Pagina:Ortiz - Letteratura romena, 1941.djvu/95

Da Wikisource.

— 95 —

— «Coraggio, Eminescu!» — disse Iacob Negruzzi — «fatti avanti e comincia!»

Eminescu avvicinò la seggiola al tavolino, tirò fuori della tasca il manoscritto e cominciò a leggere:

— «... e similmente, se chiudo un occhio, vedo la mia mano più piccola di quando la guardo con tutti e due. Se avessi tre occhi la vedrei anche più grande, e, quanti più occhi avessi, di tanto più grandi mi sembrerebbero le cose che mi circondano. Tuttavia, facendo il caso che io fossi nato con migliaia di occhi in un mondo pieno di cose colossali, queste, mantenendo in rapporto con me le loro proporzioni, non mi sembrerebbero nè più grandi nè più piccole di quanto mi sembrano ora. Ammettiamo che il mondo...».

E via di seguito su questo tono. Noi ci guardavamo l’un l’altro, e gli otto (1) eran diventati trenta, nessuno potendo indovinare di che diavolo si trattasse e dove Eminescu sarebbe andato a parare. Solo molto più tardi eccolo che comincia a darci qualche spiegazione di tutta quella sua metafisica, informandoci che il suo eroe era un giovinetto imbevuto di teorie metafisico-astrologiche, che abitava in una casa abbandonata e possedeva per tutto ricordo de’ suoi genitori un ritratto d’una figura mezzo virile e mezzo muliebre, ma insomma più virile che muliebre, visto ch’era suo padre, morto giovane ancora (2).

Respirammo tutti. — «Eccoci finalmente — ci dicevamo — tornati sulla terra; da ora in poi la novella sarà novella e non avremo che da seguirne l’intreccio, giacché l’eroe lo conosciamo!».

I trenta eran divenuti nuovamente otto ed anche gli otto eran per ceder le armi; lo stesso Nicu Gane, capo del gruppetto bellicoso e Miron Pompiliu che era rimasto addirittura schiacciato dalla filosofia di Eminescu, cominciava a tossire e faceva colla sedia movimenti impercettibili per accostarsi al lettore.
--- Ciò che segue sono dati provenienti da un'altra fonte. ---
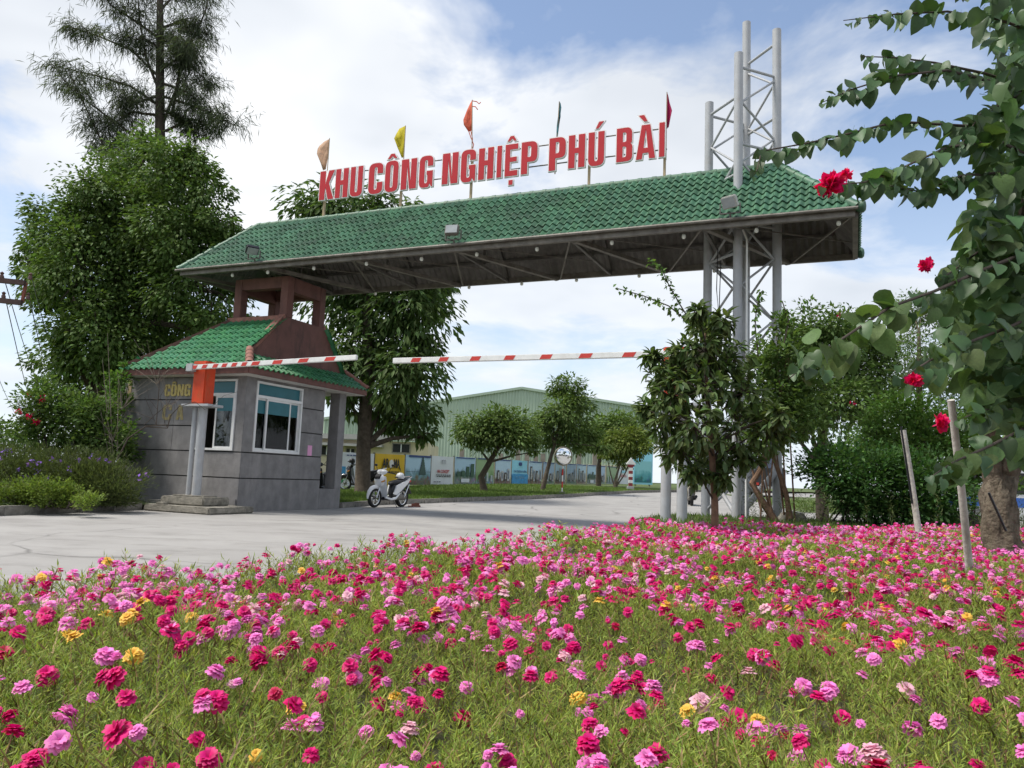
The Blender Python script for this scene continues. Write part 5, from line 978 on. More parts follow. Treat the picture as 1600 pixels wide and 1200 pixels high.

Mirmilik (3) dimenticava persino di tirarsi i baffi.

Ma che! Non si trattava che di un momento di tregua. Era deciso che quella sera gli otto dovessero avere buon giuoco.

Eminescu riprese a leggere. Il povero Dionisio, entrando nella sua misera stanza, prende in mano un libro di astrologia e comincia a meditare, guardando i segni cabalistici delle costellazioni. — «Chi sa che in questo libro non si trovi il segno che ha il potere di trasportarci in un mondo ideale conforme in tutto ai nostri desiderii», ecc. ecc.

— «Ahi! — fece Gane — eccoci di nuovo in piena metafisica!».

Per fortuna Eminescu cominciò a leggere che, dirimpetto alla casa del povero Dionisio c’era una villa signorile e che dalla finestra aperta s’udiva il suono di un pianoforte e una voce melodiosa e argentina che cantava, e s’intravvedeva persino la figura d’una bella signorina.

  1. Un gruppetto di «frondeurs» nemici della letteratura a base di filosofia.
  2. Il Panu, spirito freddamente caustico, non ebbe mai troppa simpatia per Eminescu e il resoconto che fa della lettura del Povero Dionisio è, più che altro, una parodia, che vale però a mostrarci come, neppur nel cenacolo del Maiorescu, l’opera del grande poeta fosse sufficientemente apprezzata dai contemporanei.
  3. Soprannome del Prof. Melik, uno dei membri della «Junimea».